→ EXERCISE DETAILS
Each line of the material must be returned exactly.

→ AVAILABLE RECORDS

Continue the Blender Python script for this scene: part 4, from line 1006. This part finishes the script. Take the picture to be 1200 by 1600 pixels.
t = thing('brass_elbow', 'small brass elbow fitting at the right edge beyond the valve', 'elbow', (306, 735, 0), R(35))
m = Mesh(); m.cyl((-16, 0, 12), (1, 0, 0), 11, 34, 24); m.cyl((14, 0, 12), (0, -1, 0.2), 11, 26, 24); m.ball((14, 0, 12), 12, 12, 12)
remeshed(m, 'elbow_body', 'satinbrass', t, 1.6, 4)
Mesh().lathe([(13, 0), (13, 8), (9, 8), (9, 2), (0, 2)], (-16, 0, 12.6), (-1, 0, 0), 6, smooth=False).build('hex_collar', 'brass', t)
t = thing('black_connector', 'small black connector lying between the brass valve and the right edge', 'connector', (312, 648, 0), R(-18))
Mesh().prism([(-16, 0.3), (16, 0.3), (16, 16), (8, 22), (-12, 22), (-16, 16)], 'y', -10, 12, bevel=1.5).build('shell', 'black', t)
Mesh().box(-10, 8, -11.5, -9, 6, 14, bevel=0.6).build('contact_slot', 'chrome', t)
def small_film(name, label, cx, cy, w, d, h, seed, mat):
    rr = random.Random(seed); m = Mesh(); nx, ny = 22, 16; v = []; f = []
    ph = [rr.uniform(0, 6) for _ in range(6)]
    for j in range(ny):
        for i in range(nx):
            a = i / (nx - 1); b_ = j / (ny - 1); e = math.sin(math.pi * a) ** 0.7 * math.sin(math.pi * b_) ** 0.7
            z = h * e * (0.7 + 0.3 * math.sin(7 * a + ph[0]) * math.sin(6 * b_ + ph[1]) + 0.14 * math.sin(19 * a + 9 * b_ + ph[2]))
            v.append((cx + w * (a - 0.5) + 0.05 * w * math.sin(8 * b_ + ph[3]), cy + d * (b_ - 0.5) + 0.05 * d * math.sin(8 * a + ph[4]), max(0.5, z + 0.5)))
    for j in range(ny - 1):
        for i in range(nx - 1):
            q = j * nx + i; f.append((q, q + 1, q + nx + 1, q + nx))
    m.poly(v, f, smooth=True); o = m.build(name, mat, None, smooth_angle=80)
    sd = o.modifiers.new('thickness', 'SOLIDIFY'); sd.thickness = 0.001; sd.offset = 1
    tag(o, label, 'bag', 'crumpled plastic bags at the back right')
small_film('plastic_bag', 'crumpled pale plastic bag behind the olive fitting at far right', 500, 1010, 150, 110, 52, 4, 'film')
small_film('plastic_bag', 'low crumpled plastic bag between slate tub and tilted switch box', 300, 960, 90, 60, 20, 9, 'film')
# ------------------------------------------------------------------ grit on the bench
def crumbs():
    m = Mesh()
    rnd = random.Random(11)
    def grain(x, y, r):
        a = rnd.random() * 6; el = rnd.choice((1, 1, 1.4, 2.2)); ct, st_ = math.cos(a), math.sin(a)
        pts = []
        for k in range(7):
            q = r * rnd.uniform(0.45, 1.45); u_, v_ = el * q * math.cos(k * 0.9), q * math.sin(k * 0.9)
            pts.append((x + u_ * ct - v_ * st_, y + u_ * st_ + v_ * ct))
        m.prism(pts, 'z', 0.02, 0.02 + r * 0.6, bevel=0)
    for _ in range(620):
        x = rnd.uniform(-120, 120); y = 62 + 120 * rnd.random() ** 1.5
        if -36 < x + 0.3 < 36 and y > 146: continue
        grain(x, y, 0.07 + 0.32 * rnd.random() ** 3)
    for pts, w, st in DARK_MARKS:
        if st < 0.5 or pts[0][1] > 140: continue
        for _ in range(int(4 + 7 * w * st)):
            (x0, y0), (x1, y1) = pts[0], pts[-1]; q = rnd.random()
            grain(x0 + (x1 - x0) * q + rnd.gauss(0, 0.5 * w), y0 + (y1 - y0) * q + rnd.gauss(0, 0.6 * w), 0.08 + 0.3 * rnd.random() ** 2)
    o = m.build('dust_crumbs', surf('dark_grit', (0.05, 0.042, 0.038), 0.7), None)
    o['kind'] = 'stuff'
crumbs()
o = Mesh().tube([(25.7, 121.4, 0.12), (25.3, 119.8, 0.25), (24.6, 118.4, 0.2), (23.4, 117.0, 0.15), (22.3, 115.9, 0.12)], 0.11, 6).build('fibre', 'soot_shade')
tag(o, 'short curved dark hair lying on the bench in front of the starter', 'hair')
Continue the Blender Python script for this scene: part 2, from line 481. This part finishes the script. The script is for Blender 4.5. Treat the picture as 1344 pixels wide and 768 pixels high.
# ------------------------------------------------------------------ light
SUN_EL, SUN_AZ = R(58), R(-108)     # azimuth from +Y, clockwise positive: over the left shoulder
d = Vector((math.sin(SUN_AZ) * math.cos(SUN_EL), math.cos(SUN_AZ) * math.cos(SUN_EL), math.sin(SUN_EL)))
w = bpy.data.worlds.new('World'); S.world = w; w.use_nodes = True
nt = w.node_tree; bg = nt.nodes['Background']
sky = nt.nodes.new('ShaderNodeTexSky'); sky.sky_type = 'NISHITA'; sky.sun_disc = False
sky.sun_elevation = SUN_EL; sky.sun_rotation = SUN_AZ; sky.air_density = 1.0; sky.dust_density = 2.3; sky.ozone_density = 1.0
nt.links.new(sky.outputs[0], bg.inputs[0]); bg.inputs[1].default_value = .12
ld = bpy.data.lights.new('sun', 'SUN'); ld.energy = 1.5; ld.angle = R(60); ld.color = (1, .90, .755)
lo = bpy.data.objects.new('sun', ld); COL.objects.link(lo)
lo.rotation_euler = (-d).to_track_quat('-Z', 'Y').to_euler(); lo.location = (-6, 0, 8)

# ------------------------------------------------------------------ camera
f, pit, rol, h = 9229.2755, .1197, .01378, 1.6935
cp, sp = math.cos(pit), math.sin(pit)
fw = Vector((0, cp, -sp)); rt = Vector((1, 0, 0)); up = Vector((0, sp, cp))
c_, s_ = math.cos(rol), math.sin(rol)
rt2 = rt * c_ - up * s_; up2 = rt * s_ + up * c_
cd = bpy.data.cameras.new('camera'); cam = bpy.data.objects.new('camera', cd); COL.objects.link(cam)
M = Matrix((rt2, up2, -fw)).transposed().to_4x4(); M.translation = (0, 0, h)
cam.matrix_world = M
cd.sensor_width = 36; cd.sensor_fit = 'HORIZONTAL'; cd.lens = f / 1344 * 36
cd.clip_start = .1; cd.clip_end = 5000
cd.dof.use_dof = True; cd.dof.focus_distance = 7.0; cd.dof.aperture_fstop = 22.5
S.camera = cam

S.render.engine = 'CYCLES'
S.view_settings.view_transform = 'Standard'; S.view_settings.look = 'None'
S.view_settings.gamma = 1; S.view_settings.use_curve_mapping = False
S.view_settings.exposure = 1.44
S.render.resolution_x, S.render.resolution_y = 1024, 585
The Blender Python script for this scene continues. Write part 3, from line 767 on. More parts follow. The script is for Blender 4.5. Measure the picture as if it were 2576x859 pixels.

→ SOLUTION FOR THIS TASK
Continue the Blender Python script for this scene: part 4, from line 1006. This part finishes the script. Take the picture to be 1200 by 1600 pixels.
t = thing('brass_elbow', 'small brass elbow fitting at the right edge beyond the valve', 'elbow', (306, 735, 0), R(35))
m = Mesh(); m.cyl((-16, 0, 12), (1, 0, 0), 11, 34, 24); m.cyl((14, 0, 12), (0, -1, 0.2), 11, 26, 24); m.ball((14, 0, 12), 12, 12, 12)
remeshed(m, 'elbow_body', 'satinbrass', t, 1.6, 4)
Mesh().lathe([(13, 0), (13, 8), (9, 8), (9, 2), (0, 2)], (-16, 0, 12.6), (-1, 0, 0), 6, smooth=False).build('hex_collar', 'brass', t)
t = thing('black_connector', 'small black connector lying between the brass valve and the right edge', 'connector', (312, 648, 0), R(-18))
Mesh().prism([(-16, 0.3), (16, 0.3), (16, 16), (8, 22), (-12, 22), (-16, 16)], 'y', -10, 12, bevel=1.5).build('shell', 'black', t)
Mesh().box(-10, 8, -11.5, -9, 6, 14, bevel=0.6).build('contact_slot', 'chrome', t)
def small_film(name, label, cx, cy, w, d, h, seed, mat):
    rr = random.Random(seed); m = Mesh(); nx, ny = 22, 16; v = []; f = []
    ph = [rr.uniform(0, 6) for _ in range(6)]
    for j in range(ny):
        for i in range(nx):
            a = i / (nx - 1); b_ = j / (ny - 1); e = math.sin(math.pi * a) ** 0.7 * math.sin(math.pi * b_) ** 0.7
            z = h * e * (0.7 + 0.3 * math.sin(7 * a + ph[0]) * math.sin(6 * b_ + ph[1]) + 0.14 * math.sin(19 * a + 9 * b_ + ph[2]))
            v.append((cx + w * (a - 0.5) + 0.05 * w * math.sin(8 * b_ + ph[3]), cy + d * (b_ - 0.5) + 0.05 * d * math.sin(8 * a + ph[4]), max(0.5, z + 0.5)))
    for j in range(ny - 1):
        for i in range(nx - 1):
            q = j * nx + i; f.append((q, q + 1, q + nx + 1, q + nx))
    m.poly(v, f, smooth=True); o = m.build(name, mat, None, smooth_angle=80)
    sd = o.modifiers.new('thickness', 'SOLIDIFY'); sd.thickness = 0.001; sd.offset = 1
    tag(o, label, 'bag', 'crumpled plastic bags at the back right')
small_film('plastic_bag', 'crumpled pale plastic bag behind the olive fitting at far right', 500, 1010, 150, 110, 52, 4, 'film')
small_film('plastic_bag', 'low crumpled plastic bag between slate tub and tilted switch box', 300, 960, 90, 60, 20, 9, 'film')
# ------------------------------------------------------------------ grit on the bench
def crumbs():
    m = Mesh()
    rnd = random.Random(11)
    def grain(x, y, r):
        a = rnd.random() * 6; el = rnd.choice((1, 1, 1.4, 2.2)); ct, st_ = math.cos(a), math.sin(a)
        pts = []
        for k in range(7):
            q = r * rnd.uniform(0.45, 1.45); u_, v_ = el * q * math.cos(k * 0.9), q * math.sin(k * 0.9)
            pts.append((x + u_ * ct - v_ * st_, y + u_ * st_ + v_ * ct))
        m.prism(pts, 'z', 0.02, 0.02 + r * 0.6, bevel=0)
    for _ in range(620):
        x = rnd.uniform(-120, 120); y = 62 + 120 * rnd.random() ** 1.5
        if -36 < x + 0.3 < 36 and y > 146: continue
        grain(x, y, 0.07 + 0.32 * rnd.random() ** 3)
    for pts, w, st in DARK_MARKS:
        if st < 0.5 or pts[0][1] > 140: continue
        for _ in range(int(4 + 7 * w * st)):
            (x0, y0), (x1, y1) = pts[0], pts[-1]; q = rnd.random()
            grain(x0 + (x1 - x0) * q + rnd.gauss(0, 0.5 * w), y0 + (y1 - y0) * q + rnd.gauss(0, 0.6 * w), 0.08 + 0.3 * rnd.random() ** 2)
    o = m.build('dust_crumbs', surf('dark_grit', (0.05, 0.042, 0.038), 0.7), None)
    o['kind'] = 'stuff'
crumbs()
o = Mesh().tube([(25.7, 121.4, 0.12), (25.3, 119.8, 0.25), (24.6, 118.4, 0.2), (23.4, 117.0, 0.15), (22.3, 115.9, 0.12)], 0.11, 6).build('fibre', 'soot_shade')
tag(o, 'short curved dark hair lying on the bench in front of the starter', 'hair')
Continue the Blender Python script for this scene: part 2, from line 481. This part finishes the script. The script is for Blender 4.5. Treat the picture as 1344 pixels wide and 768 pixels high.
# ------------------------------------------------------------------ light
SUN_EL, SUN_AZ = R(58), R(-108)     # azimuth from +Y, clockwise positive: over the left shoulder
d = Vector((math.sin(SUN_AZ) * math.cos(SUN_EL), math.cos(SUN_AZ) * math.cos(SUN_EL), math.sin(SUN_EL)))
w = bpy.data.worlds.new('World'); S.world = w; w.use_nodes = True
nt = w.node_tree; bg = nt.nodes['Background']
sky = nt.nodes.new('ShaderNodeTexSky'); sky.sky_type = 'NISHITA'; sky.sun_disc = False
sky.sun_elevation = SUN_EL; sky.sun_rotation = SUN_AZ; sky.air_density = 1.0; sky.dust_density = 2.3; sky.ozone_density = 1.0
nt.links.new(sky.outputs[0], bg.inputs[0]); bg.inputs[1].default_value = .12
ld = bpy.data.lights.new('sun', 'SUN'); ld.energy = 1.5; ld.angle = R(60); ld.color = (1, .90, .755)
lo = bpy.data.objects.new('sun', ld); COL.objects.link(lo)
lo.rotation_euler = (-d).to_track_quat('-Z', 'Y').to_euler(); lo.location = (-6, 0, 8)

# ------------------------------------------------------------------ camera
f, pit, rol, h = 9229.2755, .1197, .01378, 1.6935
cp, sp = math.cos(pit), math.sin(pit)
fw = Vector((0, cp, -sp)); rt = Vector((1, 0, 0)); up = Vector((0, sp, cp))
c_, s_ = math.cos(rol), math.sin(rol)
rt2 = rt * c_ - up * s_; up2 = rt * s_ + up * c_
cd = bpy.data.cameras.new('camera'); cam = bpy.data.objects.new('camera', cd); COL.objects.link(cam)
M = Matrix((rt2, up2, -fw)).transposed().to_4x4(); M.translation = (0, 0, h)
cam.matrix_world = M
cd.sensor_width = 36; cd.sensor_fit = 'HORIZONTAL'; cd.lens = f / 1344 * 36
cd.clip_start = .1; cd.clip_end = 5000
cd.dof.use_dof = True; cd.dof.focus_distance = 7.0; cd.dof.aperture_fstop = 22.5
S.camera = cam

S.render.engine = 'CYCLES'
S.view_settings.view_transform = 'Standard'; S.view_settings.look = 'None'
S.view_settings.gamma = 1; S.view_settings.use_curve_mapping = False
S.view_settings.exposure = 1.44
S.render.resolution_x, S.render.resolution_y = 1024, 585
The Blender Python script for this scene continues. Write part 3, from line 767 on. More parts follow. The script is for Blender 4.5. Measure the picture as if it were 2576x859 pixels.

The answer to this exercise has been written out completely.